Note: Save or Dies are less popular than you seem to assume. Battlefield control and no-saves are far more popular around here.
They're just as reliable as save or lose, so once you have them you might as well cut out the middle man, and before that the save or loses are nearly as bad. Battlefield control isn't usually too bad, because it only divides the encounter. No-save depends on the effect, since some are BC and some are "just lose". Anything spell that makes a foe completely unable to fight is likely to make the rest of the "fight" boring for the players that didn't cast the spell.

My group works well together; I have a problem with casters outshining everyone else.
I didn't really mean those as separate statements, though rereading them it does easily look like that. If your group can agree to work well as a group, I would hope they could agree to tone it down so everyone still has fun. If they can't optimize to work with 1 spell, try 2 or 3 and see if it works. Other than that, well I'm assuming that a group considering this variant can optimize well enough to manage it.
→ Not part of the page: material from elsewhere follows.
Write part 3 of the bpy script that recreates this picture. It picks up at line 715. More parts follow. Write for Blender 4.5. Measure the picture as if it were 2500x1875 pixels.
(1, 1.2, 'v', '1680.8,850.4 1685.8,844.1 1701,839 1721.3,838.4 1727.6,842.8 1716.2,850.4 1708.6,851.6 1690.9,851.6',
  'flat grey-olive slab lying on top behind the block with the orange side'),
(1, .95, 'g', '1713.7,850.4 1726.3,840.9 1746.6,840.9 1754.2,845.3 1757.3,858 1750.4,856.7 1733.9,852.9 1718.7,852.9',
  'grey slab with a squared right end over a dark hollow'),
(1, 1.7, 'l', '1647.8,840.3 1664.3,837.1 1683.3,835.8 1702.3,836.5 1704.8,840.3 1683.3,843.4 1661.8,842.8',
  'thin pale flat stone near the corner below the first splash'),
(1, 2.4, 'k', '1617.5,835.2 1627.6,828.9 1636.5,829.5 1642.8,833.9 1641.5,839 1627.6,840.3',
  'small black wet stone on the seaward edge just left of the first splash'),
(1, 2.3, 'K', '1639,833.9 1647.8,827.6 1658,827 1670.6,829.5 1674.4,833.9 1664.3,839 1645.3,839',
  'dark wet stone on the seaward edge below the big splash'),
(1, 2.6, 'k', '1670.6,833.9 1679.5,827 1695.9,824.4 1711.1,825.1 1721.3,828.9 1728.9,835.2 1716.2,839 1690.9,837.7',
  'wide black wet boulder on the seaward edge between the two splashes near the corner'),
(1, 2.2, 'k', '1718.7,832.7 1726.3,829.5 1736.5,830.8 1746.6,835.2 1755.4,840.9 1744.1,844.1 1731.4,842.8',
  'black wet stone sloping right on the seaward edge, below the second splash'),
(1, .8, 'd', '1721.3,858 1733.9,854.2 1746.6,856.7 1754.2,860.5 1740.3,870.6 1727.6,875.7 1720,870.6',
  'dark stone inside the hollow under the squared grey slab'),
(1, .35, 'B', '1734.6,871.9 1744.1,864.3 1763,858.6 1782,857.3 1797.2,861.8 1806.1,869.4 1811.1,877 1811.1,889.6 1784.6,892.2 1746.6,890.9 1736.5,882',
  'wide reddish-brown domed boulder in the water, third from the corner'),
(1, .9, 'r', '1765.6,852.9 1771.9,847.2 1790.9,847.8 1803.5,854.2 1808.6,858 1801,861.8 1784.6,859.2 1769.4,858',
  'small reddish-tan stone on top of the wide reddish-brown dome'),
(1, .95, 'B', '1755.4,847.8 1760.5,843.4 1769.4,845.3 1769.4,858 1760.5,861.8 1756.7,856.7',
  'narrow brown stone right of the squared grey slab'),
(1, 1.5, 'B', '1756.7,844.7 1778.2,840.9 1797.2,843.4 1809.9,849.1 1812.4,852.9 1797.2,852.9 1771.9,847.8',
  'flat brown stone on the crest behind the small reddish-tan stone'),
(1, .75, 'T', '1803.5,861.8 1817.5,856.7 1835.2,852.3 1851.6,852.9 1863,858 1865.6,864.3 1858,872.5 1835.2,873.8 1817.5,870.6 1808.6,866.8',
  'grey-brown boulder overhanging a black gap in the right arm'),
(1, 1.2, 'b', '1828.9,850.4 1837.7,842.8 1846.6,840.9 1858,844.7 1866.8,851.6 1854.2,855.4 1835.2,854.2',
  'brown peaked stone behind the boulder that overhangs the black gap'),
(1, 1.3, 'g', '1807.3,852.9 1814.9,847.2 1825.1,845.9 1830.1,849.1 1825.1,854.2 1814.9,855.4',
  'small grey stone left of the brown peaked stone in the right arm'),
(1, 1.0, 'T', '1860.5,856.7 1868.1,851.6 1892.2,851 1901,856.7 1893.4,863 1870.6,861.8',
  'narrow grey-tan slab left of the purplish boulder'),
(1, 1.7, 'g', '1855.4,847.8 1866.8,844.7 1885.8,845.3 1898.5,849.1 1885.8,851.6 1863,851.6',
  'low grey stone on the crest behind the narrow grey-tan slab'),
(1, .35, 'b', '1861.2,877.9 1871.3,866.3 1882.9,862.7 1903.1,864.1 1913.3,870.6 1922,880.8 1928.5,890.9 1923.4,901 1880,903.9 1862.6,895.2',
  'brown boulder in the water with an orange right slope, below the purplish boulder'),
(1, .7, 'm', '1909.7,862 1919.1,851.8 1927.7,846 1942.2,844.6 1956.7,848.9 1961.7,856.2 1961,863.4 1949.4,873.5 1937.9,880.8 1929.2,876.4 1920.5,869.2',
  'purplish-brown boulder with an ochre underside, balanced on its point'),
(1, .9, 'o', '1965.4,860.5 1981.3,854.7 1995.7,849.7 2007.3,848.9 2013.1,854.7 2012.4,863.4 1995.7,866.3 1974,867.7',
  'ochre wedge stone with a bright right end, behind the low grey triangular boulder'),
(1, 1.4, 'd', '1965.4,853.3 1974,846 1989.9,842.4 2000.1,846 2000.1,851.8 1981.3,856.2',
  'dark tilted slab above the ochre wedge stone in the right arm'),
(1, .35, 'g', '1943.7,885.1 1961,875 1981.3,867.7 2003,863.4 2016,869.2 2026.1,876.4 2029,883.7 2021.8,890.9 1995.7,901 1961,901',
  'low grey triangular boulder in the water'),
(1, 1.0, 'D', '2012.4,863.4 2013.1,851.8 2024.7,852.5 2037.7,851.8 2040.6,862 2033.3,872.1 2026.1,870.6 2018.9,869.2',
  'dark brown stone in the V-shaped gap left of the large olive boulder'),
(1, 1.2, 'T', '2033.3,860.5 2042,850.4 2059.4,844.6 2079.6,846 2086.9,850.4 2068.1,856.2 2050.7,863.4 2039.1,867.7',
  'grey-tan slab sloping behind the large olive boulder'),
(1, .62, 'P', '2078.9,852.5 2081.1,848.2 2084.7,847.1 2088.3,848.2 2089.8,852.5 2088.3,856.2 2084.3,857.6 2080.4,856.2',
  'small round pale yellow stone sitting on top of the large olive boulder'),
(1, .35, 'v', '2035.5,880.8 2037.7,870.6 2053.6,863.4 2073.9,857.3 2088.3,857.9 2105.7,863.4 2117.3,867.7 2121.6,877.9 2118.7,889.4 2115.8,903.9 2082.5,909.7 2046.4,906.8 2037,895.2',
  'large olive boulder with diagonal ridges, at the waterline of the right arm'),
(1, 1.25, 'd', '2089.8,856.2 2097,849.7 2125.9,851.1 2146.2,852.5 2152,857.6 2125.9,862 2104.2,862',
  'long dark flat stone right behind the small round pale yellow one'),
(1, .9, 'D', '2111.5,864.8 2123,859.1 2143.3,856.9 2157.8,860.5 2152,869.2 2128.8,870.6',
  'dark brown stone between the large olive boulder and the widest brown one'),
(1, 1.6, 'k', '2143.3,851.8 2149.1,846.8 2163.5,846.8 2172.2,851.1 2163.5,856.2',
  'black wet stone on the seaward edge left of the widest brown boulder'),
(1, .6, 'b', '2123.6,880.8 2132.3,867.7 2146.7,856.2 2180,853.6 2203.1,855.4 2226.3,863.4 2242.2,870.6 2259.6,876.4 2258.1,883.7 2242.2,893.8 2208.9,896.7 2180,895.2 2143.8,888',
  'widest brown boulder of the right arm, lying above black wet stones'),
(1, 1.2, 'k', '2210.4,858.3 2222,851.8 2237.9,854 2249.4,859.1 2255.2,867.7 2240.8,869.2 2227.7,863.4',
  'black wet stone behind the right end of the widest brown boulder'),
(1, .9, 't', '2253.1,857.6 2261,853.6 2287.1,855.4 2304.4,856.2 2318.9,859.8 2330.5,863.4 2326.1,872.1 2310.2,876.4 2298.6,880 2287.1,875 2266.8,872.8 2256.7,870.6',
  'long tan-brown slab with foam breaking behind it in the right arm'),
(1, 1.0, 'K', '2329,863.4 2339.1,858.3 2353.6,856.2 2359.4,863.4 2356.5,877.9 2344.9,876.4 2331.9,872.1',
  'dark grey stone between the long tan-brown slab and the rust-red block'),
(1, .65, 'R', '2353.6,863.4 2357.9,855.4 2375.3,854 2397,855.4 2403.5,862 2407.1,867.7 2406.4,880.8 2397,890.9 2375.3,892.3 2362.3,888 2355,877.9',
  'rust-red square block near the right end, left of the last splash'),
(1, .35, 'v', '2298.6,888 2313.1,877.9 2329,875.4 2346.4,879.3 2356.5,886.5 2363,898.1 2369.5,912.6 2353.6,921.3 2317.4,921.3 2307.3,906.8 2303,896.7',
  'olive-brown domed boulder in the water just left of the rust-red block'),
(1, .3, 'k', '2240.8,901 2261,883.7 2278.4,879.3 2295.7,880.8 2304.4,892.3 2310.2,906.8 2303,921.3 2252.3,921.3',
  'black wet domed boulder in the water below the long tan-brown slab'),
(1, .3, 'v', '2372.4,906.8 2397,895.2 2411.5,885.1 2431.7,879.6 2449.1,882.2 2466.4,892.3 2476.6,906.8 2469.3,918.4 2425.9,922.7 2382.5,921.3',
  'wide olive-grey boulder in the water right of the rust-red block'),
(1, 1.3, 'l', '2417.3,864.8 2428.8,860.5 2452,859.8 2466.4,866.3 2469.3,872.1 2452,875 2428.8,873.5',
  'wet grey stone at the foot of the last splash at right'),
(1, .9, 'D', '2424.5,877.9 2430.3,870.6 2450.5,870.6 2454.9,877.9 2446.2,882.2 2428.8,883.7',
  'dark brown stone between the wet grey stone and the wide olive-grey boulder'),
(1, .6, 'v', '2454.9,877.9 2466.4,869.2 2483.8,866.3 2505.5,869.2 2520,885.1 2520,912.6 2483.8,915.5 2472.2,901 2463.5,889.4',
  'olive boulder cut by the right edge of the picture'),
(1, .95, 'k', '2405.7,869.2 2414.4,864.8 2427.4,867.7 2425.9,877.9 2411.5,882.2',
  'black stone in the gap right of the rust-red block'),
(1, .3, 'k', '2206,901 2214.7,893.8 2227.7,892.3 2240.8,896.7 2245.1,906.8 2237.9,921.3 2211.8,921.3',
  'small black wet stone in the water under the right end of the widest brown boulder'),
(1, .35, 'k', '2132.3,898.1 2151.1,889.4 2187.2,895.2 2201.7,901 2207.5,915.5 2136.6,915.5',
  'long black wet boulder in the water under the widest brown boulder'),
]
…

Tyndmyr says not enough so I think it can be done, but it's not a very middle ground solution. If your group isn't optimizing so hard they can work under my suggested conditions, then they probably aren't optimizing so hard that it would take a new rulebook's worth of changes to fix them, so for that situation I'd take the time to make measured changes instead of a blanket quick fix. Really, most of the time if the group is already friendly and works together, it usually doesn't seem like a problem to tone it down: I've come up with a harsh fix for a harsh game.

My most recent battelfield controller-mage was fond of Evard's Black Tentacles, Solid Fog, and Slow. Everyone liked him as this helped out the party tremendously; we also were in a party that collectively could /do things/.
That was waay to blanket of a statement on my part, and should probably just be ignored for sake of my pride :smallredface:. Anyway, I would ask: did every Black Tentacles you cast crush every enemy without help, and were your Slow targets the kind that could still fight back? You seem like a quite reasonable fellow, so I assume you used them in moderation and didn't dominate every fight on your own, hence the party liked your contributions. I'm sure at some point though, if you got more and more extreme with it, eventually your party would not like fighting what was left after your spells.


And for your defensive example, +12 AC and DR 10/adamantine generally still involve the wizard staying way over there and flyinginvisible. It doesn't obviate his desire not to be swung at in the first place, it just means if it happens he's in better shape. Usually, when people make gishes, they do other things to ensure they can hit things and tank a bit better (Or polymorph).

A wizard who didn't have those defenses would still attempt to be flying invisible and over there, and casting spells that end battles. You're missing the problem.
Flying and Invisible, two of the 9 extra spell slots they have to spare. Of course he doesn't want to be swung at, but if spends his extra spells on defense, he doesn't need to avoid it. Saph has a campaign journal with an sorcerer based on just staying alive that could take attacks better than the whole rest of the party. If it had been a wizard, the effort spent on extra spells known could have gone to save DCs, and then you'd have a tank that could end battles with a single spell.

Really - what you're suggesting is neither the problem nor the solution. The solution is either to solve individual spells (a lot of them), try to bolster the weaker classes (There are fixes about), or just use similarly tiered characters (If the fighter becomes a cleric instead, most of his problems go away).
You haven't given an option for "fix the people casting the spells", does that mean you think it's not possible? Then I will have to disagree because I still think it is possible. Although apparently I don't have enough hope to do more than a "quick fix", so even if it is I'm not likely to find out for sure :smalltongue:

Wow, I just spent two hours on that. Much as I like debating with you guys, I think I'm gonna have to call it quits. Short answers only from now on.